In complex object oriented programs or libraries the highest-level classes may be inheriting from tens of classes. Each of those base classes could be inherited by hundreds of other classes as well. These base classes are fragile because a small change to one of them could cause problems for any class that inherits from it (either directly or from inheriting another class that does). This can cause the library to collapse like a house of cards as many classes are damaged by a single change to a base class. The problem may not be noticed as the modifications are being written because the inheritance tree is extrememly complex.

Solutions

Languages

The best solution to the fragile base class problem is to write a language that knows the problem exists, and doesn't let it happen in the first place. Most custom-written OO languages, as opposed to those evolved from earlier languages, construct all of their offset tables at load time. Changes to the layout of the library will be "noticed" at that point. Other OO languages, like Self, construct everything at runtime by copying and modifying the objects found in the libraries, and therefore don't really have a base class to be fragile.

Another solution is to write out an intermediate file listing the offsets and other information from the compile stage, known as meta-data. The linker then uses this information to correct itself when the library is loaded into an application. Platforms such as .NET do this.

However, the market has selected programming languages such as C++ that are indeed "position dependant" and therefore exhibit FBC. In these cases there are still a number of solutions to the problem. One puts the burden on the library author by having them insert a number of "placeholder" objects in case they need to add additional functionality in the future. This solution works well until you run out of these dummies -- and you don't want to add too many because it takes up memory.

Linkers

Another solution requires a smarter linker.
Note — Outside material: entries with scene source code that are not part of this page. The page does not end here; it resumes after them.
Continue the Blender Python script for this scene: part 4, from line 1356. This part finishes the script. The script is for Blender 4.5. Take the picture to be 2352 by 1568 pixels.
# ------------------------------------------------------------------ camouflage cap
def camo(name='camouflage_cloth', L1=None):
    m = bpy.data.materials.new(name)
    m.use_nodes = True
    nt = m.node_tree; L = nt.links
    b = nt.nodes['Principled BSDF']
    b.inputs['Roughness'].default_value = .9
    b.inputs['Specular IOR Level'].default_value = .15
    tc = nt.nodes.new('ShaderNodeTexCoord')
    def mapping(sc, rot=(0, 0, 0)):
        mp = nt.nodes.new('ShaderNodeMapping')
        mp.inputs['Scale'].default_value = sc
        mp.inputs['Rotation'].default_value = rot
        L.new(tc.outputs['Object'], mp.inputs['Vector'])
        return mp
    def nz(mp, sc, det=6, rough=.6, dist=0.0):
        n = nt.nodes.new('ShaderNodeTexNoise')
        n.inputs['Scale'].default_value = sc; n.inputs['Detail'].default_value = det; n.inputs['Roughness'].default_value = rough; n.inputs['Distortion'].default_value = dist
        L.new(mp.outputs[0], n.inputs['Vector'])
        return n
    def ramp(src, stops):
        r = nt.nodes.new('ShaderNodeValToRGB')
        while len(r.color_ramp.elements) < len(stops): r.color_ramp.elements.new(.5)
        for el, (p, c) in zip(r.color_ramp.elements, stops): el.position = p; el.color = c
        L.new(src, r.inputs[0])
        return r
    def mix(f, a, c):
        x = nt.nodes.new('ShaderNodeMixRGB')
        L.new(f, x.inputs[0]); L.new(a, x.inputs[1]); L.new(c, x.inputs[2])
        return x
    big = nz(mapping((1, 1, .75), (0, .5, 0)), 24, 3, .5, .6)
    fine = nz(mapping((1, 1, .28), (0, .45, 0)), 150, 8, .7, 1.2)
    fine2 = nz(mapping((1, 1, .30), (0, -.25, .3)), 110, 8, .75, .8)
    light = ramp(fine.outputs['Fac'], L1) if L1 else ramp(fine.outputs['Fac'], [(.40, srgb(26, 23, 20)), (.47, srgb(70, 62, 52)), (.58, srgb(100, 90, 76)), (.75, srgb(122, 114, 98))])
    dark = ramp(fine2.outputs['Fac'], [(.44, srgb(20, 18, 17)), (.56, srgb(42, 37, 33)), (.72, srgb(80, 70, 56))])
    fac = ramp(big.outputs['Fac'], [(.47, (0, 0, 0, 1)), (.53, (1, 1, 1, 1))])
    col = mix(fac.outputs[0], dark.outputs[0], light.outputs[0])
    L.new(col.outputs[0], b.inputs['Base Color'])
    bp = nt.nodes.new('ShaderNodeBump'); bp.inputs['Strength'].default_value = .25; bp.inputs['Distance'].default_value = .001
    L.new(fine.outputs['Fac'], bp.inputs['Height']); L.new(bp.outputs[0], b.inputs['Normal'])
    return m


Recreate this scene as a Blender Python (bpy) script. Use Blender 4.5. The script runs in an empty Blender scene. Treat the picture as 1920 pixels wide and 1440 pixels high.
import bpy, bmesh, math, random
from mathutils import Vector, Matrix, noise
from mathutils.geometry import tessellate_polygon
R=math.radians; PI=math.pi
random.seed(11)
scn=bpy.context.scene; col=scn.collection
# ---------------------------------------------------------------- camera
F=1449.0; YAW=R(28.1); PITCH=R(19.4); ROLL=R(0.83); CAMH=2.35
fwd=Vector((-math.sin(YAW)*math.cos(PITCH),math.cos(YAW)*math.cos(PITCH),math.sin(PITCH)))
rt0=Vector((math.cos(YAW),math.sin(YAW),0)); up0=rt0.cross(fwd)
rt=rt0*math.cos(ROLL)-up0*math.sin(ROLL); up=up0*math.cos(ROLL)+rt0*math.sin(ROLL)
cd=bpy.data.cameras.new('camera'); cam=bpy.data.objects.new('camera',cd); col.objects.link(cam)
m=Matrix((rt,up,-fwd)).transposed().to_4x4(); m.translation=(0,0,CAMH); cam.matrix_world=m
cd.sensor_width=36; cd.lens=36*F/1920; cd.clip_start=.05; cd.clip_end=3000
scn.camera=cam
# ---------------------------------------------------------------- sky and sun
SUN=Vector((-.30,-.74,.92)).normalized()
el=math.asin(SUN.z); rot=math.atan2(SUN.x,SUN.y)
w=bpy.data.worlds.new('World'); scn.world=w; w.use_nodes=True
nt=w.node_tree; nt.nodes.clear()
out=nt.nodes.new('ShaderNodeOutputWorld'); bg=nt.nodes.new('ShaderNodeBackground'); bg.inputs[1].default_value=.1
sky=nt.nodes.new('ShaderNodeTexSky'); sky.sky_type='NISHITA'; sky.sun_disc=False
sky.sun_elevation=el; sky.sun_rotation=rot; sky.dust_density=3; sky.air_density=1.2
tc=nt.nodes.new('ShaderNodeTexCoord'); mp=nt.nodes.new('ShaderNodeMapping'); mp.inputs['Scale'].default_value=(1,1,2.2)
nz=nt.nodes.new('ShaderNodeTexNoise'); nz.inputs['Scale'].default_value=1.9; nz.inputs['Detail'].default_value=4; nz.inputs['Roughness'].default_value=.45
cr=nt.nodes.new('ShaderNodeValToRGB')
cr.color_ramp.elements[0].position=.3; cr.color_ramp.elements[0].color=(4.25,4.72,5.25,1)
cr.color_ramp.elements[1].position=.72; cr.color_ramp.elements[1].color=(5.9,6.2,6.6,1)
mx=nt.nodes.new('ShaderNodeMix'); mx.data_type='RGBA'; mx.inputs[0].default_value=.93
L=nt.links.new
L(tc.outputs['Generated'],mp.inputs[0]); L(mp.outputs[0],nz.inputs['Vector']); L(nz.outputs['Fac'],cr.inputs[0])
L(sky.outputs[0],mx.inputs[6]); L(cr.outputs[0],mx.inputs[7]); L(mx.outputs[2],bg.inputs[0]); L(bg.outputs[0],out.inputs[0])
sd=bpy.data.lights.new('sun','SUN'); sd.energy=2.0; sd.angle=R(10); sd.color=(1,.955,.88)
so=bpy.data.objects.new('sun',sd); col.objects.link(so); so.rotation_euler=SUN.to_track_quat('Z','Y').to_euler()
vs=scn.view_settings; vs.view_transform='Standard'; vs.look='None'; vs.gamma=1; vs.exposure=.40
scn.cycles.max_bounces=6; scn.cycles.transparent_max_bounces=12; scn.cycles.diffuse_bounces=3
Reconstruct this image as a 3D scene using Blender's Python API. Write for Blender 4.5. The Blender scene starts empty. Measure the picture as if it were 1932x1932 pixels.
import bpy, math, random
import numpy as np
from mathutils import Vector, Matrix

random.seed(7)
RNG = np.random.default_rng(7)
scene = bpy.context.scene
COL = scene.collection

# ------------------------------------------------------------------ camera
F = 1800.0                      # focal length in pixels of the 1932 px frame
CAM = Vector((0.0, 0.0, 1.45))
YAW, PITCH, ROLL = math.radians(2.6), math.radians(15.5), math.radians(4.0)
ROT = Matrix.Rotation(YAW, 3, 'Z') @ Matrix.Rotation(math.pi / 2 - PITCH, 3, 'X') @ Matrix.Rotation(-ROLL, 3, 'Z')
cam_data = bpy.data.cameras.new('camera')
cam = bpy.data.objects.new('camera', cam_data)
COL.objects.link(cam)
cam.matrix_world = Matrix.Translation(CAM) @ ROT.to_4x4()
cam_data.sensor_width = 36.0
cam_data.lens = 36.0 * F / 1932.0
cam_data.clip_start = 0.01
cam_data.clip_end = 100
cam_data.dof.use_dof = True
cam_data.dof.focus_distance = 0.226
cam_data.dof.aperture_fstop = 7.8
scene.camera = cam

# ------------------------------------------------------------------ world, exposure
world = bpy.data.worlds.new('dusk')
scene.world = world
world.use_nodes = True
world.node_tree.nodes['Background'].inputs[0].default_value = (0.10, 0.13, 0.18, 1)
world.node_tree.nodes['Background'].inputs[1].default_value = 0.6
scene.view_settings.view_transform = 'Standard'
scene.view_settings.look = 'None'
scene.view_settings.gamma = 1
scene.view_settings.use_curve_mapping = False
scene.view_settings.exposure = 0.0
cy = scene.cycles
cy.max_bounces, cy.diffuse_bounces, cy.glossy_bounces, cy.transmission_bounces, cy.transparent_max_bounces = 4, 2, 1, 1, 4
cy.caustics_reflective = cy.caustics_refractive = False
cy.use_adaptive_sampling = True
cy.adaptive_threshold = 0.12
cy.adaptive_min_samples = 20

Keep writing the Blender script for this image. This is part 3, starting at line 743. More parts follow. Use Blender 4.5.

In Objective-C, the library format allowed for multiple versions of a single library and included some functionality for selecting the proper library when called. However this was not always needed because the offsets were only needed for fields, since methods offsets were collected at runtime and could not cause FBC. Since methods tend to change more often than fields, ObjC had few FBC problems in the first place, and those it did could be corrected with the versioning system. The TOM programming language has extended this even further, using runtime collected offsets for everything, making FBC impossible.

Using static instead of dynamic libraries where possible is another solution, as the library then cannot be modified without also recompiling the application and updating the offsets it uses. However static libraries have serious problems of their own, such as a larger binary and the inability to use newer versions of the library "automatically" as they are introduced.

The vast majority of programming languages in use today do nothing to protect the programmer from FBC. This is somewhat surprising, as the problem has been known about since the 1980s. Yet even with a decade of problem discussion and solutions, the Java programming language nevertheless exhibits FBC with no support to avoid it.

Architecture

In these languages the problem is lessened by enforcing single inheritance (as this reduces the complexity of the inheritance tree), and by the use of interfaces instead of base classes with virtual methods, as interfaces themselves do not contain code, only a guarantee that each method signature the interface declares will be supported by every object that implements the interface.